3 Responses to “A Brief History of My Presidential Politics as Inspired by Barack Obama’s Speech in Portland ME (1987-2010)”

  1. 1 silentbeep

    That Dole anecdote is just too cute 😉 I remember watching election night with my parents in ’84 (when I was 7) and feeling totally depressed about Reagan because my parents couldn’t stand him. All these years later my political tendencies haven’t changed all that much. I loved that above clip too when I saw it.

  2. 2 Andy

    I keep meaning to type out something like this, but you’ve got more patience and self control than I. It sounds like we had a similar transition – from right leaning children, through and out of religion and into the lefthood – although I’m a few years ahead of you. My kindergarten and pre-high school memories are of Reagan and the Cold War. The Russian beast was always waiting for us to slip up… then we’d be nuked into oblivion! I don’t remember much, just a general sense of uber paranoia.

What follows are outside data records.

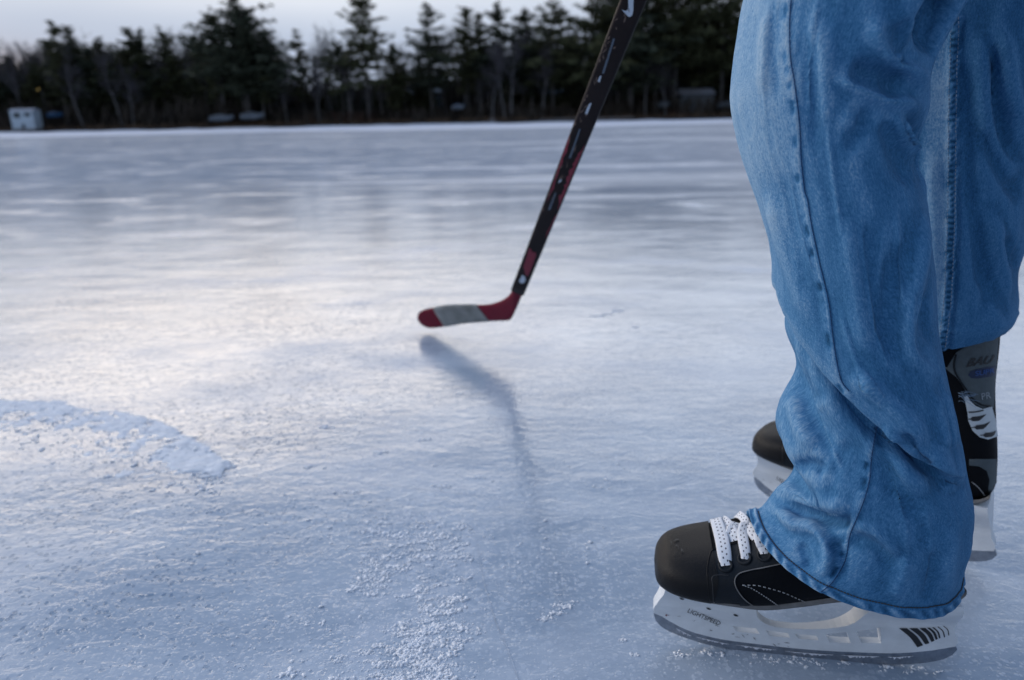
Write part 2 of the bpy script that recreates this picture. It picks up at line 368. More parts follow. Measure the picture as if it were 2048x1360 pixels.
def seg_dist(P, poly):
    """distance and signed side (positive right of travel, y down in pixels) of points to a polyline, and position 0..1 along it"""
    poly = np.asarray(poly, float); best = np.full(len(P), 1e9); side = np.zeros(len(P)); tt = np.zeros(len(P))
    L = np.r_[0, np.cumsum(np.linalg.norm(np.diff(poly, axis=0), axis=1))]
    for i in range(len(poly) - 1):
        a, b = poly[i], poly[i + 1]; ab = b - a
        t = np.clip(((P - a) @ ab) / (ab @ ab), 0, 1); q = P - (a + t[:, None] * ab); d = np.hypot(q[:, 0], q[:, 1])
        m = d < best; best[m] = d[m]; side[m] = np.sign(ab[0] * q[:, 1] - ab[1] * q[:, 0])[m]; tt[m] = ((L[i] + t * (L[i + 1] - L[i])) / L[-1])[m]
    return best, side, tt

def snow_crumbs():
    g_ = (1 + 5 ** .5) / 2                                 # chips: jittered icosahedra
    iv = np.array([(-1, g_, 0), (1, g_, 0), (-1, -g_, 0), (1, -g_, 0), (0, -1, g_), (0, 1, g_), (0, -1, -g_), (0, 1, -g_), (g_, 0, -1), (g_, 0, 1), (-g_, 0, -1), (-g_, 0, 1)]) / 1.9
    ifc = np.array([(0, 11, 5), (0, 5, 1), (0, 1, 7), (0, 7, 10), (0, 10, 11), (1, 5, 9), (5, 11, 4), (11, 10, 2), (10, 7, 6), (7, 1, 8), (3, 9, 4), (3, 4, 2), (3, 2, 6), (3, 6, 8), (3, 8, 9), (4, 9, 5), (2, 4, 11), (6, 2, 10), (8, 6, 7), (9, 8, 1)])
    V = []; Fs = []; nb = 0
    def blob(x, y, r, h):
        nonlocal nb
        k = .55 + .9 * rng.rand(len(iv), 1); k2 = rng.uniform(.6, 1.9); q = iv * k * np.array([r * k2, r / k2 ** .5, h]); th_ = rng.rand() * 3.14; q = q @ np.array([[math.cos(th_), math.sin(th_), 0], [-math.sin(th_), math.cos(th_), 0], [0, 0, 1]]); q[:, 2] += h * .35
        q[:, 0] += x; q[:, 1] += y; V.append(q); Fs.append(ifc + nb); nb += len(iv)
    def clump(x, y, n, r):
        x0, y0 = x, y
        for _ in range(n):
            s = r * (.32 + 1.7 * rng.rand() ** 3); blob(x, y, s, min(s * (.3 + .35 * rng.rand()), .0016))
            k_ = 1 + .22 * n ** .5; x = x0 + rng.randn() * r * 1.7 * k_; y = y0 + rng.randn() * r * .75 * k_
    path = [(905, 1050), (845, 1090), (790, 1140), (805, 1200), (835, 1235), (800, 1290), (810, 1330), (800, 1400)]
    pp = crom(path, 120)
    for i in range(2700):
        c = pp[rng.randint(120)]; sx = 48 + 30 * rng.rand()
        g = ground(c[0] + rng.randn() * sx, c[1] + rng.randn() * 18)
        if fbm([[g[0] * 24, g[1] * 30, 1.0]], 2)[0] < .46: continue
        big = rng.rand() < .13
        clump(g[0], g[1], rng.randint(14, 60) if big else rng.randint(1, 6), (.0006 + .0008 * rng.rand()) if big else .0003 + .0005 * rng.rand())
    for px, py, n, r in [(1125, 1212, 26, .0026), (1118, 1226, 20, .0024), (1090, 1238, 16, .0026), (1245, 1280, 12, .0020), (1270, 1310, 10, .002),
                         (885, 973, 26, .0032), (925, 1055, 22, .0034), (915, 788, 10, .004), (700, 985, 24, .0034), (760, 905, 18, .0034), (850, 880, 14, .003),
                         (735, 1045, 18, .0026), (760, 1035, 12, .0026), (870, 930, 9, .0028), (960, 955, 8, .0026), (620, 935, 12, .003), (655, 855, 16, .004),
                         (1195, 632, 16, .006), (1235, 622, 14, .006), (1215, 628, 10, .005), (1270, 655, 6, .005), (440, 935, 40, .005), (420, 950, 30, .005), (400, 930, 30, .004)]:
        g = ground(px, py); clump(g[0], g[1], int(n * 4), r * .36)
    ce = crom([(-60, 812), (120, 808), (240, 832), (330, 850), (400, 890), (450, 930)], 60)
    for _ in range(1100):                                  # broken grains over and below the crust
        c = ce[rng.randint(60)]; dn = abs(rng.randn()) * 42; g = ground(c[0] - .35 * dn + rng.randn() * 12, c[1] + dn)
        clump(g[0], g[1], rng.randint(1, 7), .0006 + .0016 * rng.rand() ** 2)
    for _ in range(90):
        t = rng.rand(); g = ground(1345 + 540 * t, 1296 + 42 * t + abs(rng.randn()) * 9); clump(g[0], g[1], rng.randint(1, 8), .0005 + .0006 * rng.rand())
    for _ in range(1500):                                   # a thin scatter of single grains over the near ice
        g = ground(rng.uniform(350, 1400), 760 + 620 * rng.rand() ** .7)
        if fbm([[g[0] * 9, g[1] * 9, 4.0]], 2)[0] > .47: clump(g[0], g[1], rng.randint(1, 4), .0005 + .0008 * rng.rand() ** 2)
    struct(mesh_obj('snow_crumbs', np.vstack(V), np.vstack(Fs), M['snow'], smooth=True), 'stuff')
snow_crumbs()

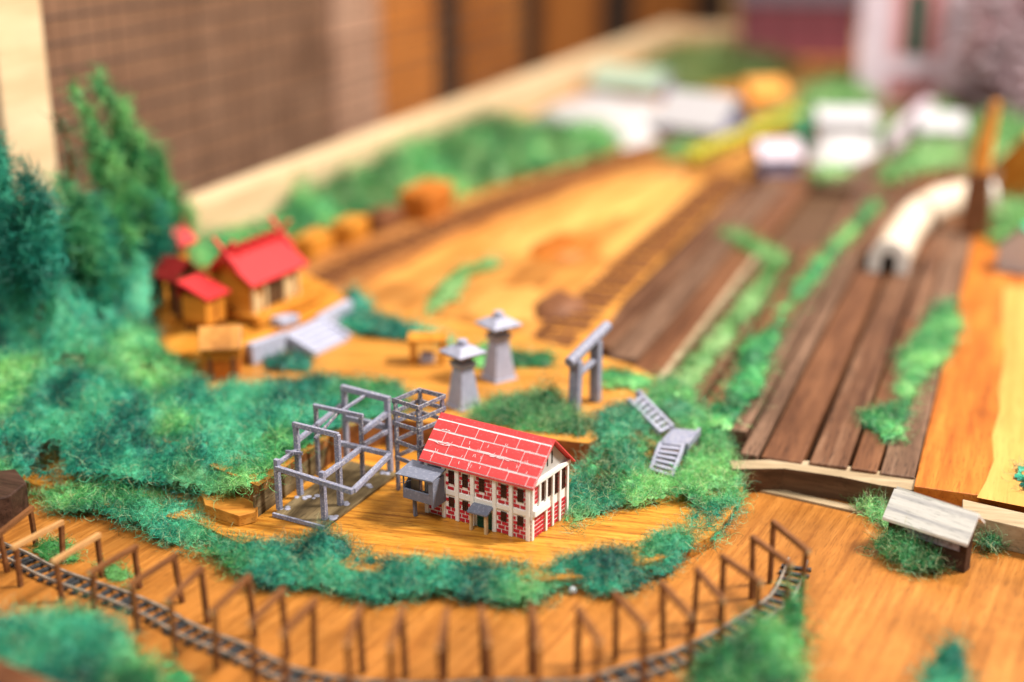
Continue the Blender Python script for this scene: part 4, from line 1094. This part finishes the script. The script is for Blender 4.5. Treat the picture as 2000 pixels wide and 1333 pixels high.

    One of my (potentially embarrassing) moments of political development: I was two weeks too young to vote for Perot, or I would have done that. Not so much that I specifically liked him, but I liked that he was different, and already had a shitload of money (less beholden to lobbyists? Who knows what I was thinking.). I thought it would be hilarious to see him as president because he had his own ideas and wouldn’t roll over for the special interests.

  3. 3 poliology

    It was really supposed to be a short post, believe it or not, but I just ran with it. My takeaway was that I am really not as politically nuanced as I’d like to think I am. Basically, liberals/Democrats have done very well during my years, the Clinton peace and prosperity and whatnot. And the Bush years made it very easy to hate conservatism/Republicans.

    I didn’t really get into some of how my cultural history informs me, but for one, the sex abuse scandal in the Catholic Church hit and kind of a make or break time in terms of if I was going to be religious or not. It almost seems accidental at times.